* GIVEN TASK *
Begin with the first line below and retype each line exactly through the line containing "W.node_tree.nodes['Background'].inputs[1].default_value = 1.0". Any pictures are to be left out.

* DATA BLOCK *

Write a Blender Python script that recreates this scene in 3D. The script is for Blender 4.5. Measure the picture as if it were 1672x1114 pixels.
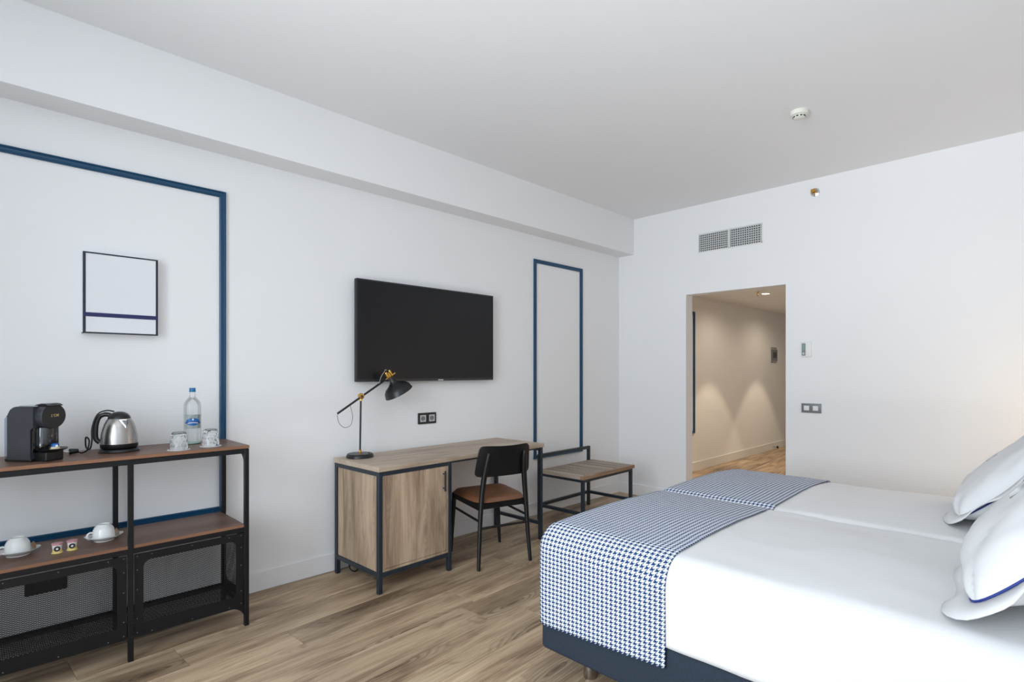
import bpy, bmesh, math, random
from mathutils import Vector, Matrix, noise
random.seed(7)
for o in list(bpy.data.objects): bpy.data.objects.remove(o)
S = bpy.context.scene
COL = S.collection
R = math.radians

# ---------------------------------------------------------------- camera, light, exposure
cam = bpy.data.objects.new('camera', bpy.data.cameras.new('camera')); COL.objects.link(cam)
cam.location = (0, 0, 1.34)
cam.rotation_euler = (R(90), 0, R(44.95 - 90))
cam.data.sensor_width = 36; cam.data.lens = 892.5 / 1672 * 36
cam.data.shift_y = 49.3 / 1672
cam.data.clip_start = 0.02
S.camera = cam
S.view_settings.view_transform = 'Standard'; S.view_settings.look = 'None'
S.view_settings.gamma = 1; S.view_settings.use_curve_mapping = False
S.view_settings.exposure = 0.09

W = bpy.data.worlds.new('sky'); S.world = W; W.use_nodes = True
W.node_tree.nodes['Background'].inputs[0].default_value = (0.75, 0.87, 1, 1)
W.node_tree.nodes['Background'].inputs[1].default_value = 1.0

def light(name, kind, loc, energy, color, rot=(0, 0, 0), **kw):
    l = bpy.data.lights.new(name, kind); l.energy = energy; l.color = color
    for k, v in kw.items(): setattr(l, k, v)
    o = bpy.data.objects.new(name, l); COL.objects.link(o); o.location = loc; o.rotation_euler = rot
    return o
# daylight entering through the wide window of the left wall (area light fills the opening, facing +X)
light('window_daylight', 'AREA', (-1.42, .90, 1.43), 31, (0.74, 0.88, 1.0), (0, R(-90), 0), shape='RECTANGLE', size=2.66, size_y=2.4)
# bright open sky farther out, seen through the same window opening
light('sky_glare', 'AREA', (-6.0, .2, 3.2), 660, (0.86, 0.94, 1.0), (0, R(-84), 0), shape='RECTANGLE', size=4.5, size_y=6.0)
# unseen area light added outside, facing up, to brighten the ceiling
light('ceiling_fill', 'AREA', (-5.4, 1.3, -.5), 980, (0.93, 0.97, 1.0), (R(180), 0, 0), shape='RECTANGLE', size=4.0, size_y=3.6)
# warm bedside wall lamp beyond the right edge of the frame
light('bedside_lamp', 'POINT', (4.40, -0.12, 1.05), 6.5, (1.0, 0.74, 0.48), shadow_soft_size=0.08)

# ---------------------------------------------------------------- helpers
def C(r, g, b):
    f = lambda c: (c / 255) / 12.92 if c <= 10.3 else ((c / 255 + .055) / 1.055) ** 2.4
    return (f(r), f(g), f(b), 1)

def T(name):
    m = bpy.data.materials.new(name); m.use_nodes = True
    return m, m.node_tree.nodes, m.node_tree.links, m.node_tree.nodes['Principled BSDF']

def mat(name, col, rough=.5, metal=0, spec=.5, noise_amt=0, noise_scale=60, bump=0, bump_scale=200, coat=0):
    m, n, l, b = T(name)
    b.inputs['Base Color'].default_value = col; b.inputs['Roughness'].default_value = rough
    b.inputs['Metallic'].default_value = metal; b.inputs['Specular IOR Level'].default_value = spec
    if coat: b.inputs['Coat Weight'].default_value = coat; b.inputs['Coat Roughness'].default_value = .1
    tc = n.new('ShaderNodeTexCoord')
    if noise_amt:
        t = n.new('ShaderNodeTexNoise'); t.inputs['Scale'].default_value = noise_scale; t.inputs['Detail'].default_value = 4
        l.new(tc.outputs['Object'], t.inputs['Vector'])
        mx = n.new('ShaderNodeMix'); mx.data_type = 'RGBA'
        mx.inputs[6].default_value = [max(0, c * (1 - noise_amt)) for c in col[:3]] + [1]
        mx.inputs[7].default_value = [min(1, c * (1 + noise_amt)) for c in col[:3]] + [1]
        l.new(t.outputs['Fac'], mx.inputs[0]); l.new(mx.outputs[2], b.inputs['Base Color'])
    if bump:
        t2 = n.new('ShaderNodeTexNoise'); t2.inputs['Scale'].default_value = bump_scale; t2.inputs['Detail'].default_value = 3
        l.new(tc.outputs['Object'], t2.inputs['Vector'])
        bp = n.new('ShaderNodeBump'); bp.inputs['Strength'].default_value = bump; bp.inputs['Distance'].default_value = .002
        l.new(t2.outputs['Fac'], bp.inputs['Height']); l.new(bp.outputs[0], b.inputs['Normal'])
    return m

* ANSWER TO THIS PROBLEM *
Write a Blender Python script that recreates this scene in 3D. The script is for Blender 4.5. Measure the picture as if it were 1672x1114 pixels.
import bpy, bmesh, math, random
from mathutils import Vector, Matrix, noise
random.seed(7)
for o in list(bpy.data.objects): bpy.data.objects.remove(o)
S = bpy.context.scene
COL = S.collection
R = math.radians

# ---------------------------------------------------------------- camera, light, exposure
cam = bpy.data.objects.new('camera', bpy.data.cameras.new('camera')); COL.objects.link(cam)
cam.location = (0, 0, 1.34)
cam.rotation_euler = (R(90), 0, R(44.95 - 90))
cam.data.sensor_width = 36; cam.data.lens = 892.5 / 1672 * 36
cam.data.shift_y = 49.3 / 1672
cam.data.clip_start = 0.02
S.camera = cam
S.view_settings.view_transform = 'Standard'; S.view_settings.look = 'None'
S.view_settings.gamma = 1; S.view_settings.use_curve_mapping = False
S.view_settings.exposure = 0.09

W = bpy.data.worlds.new('sky'); S.world = W; W.use_nodes = True
W.node_tree.nodes['Background'].inputs[0].default_value = (0.75, 0.87, 1, 1)
W.node_tree.nodes['Background'].inputs[1].default_value = 1.0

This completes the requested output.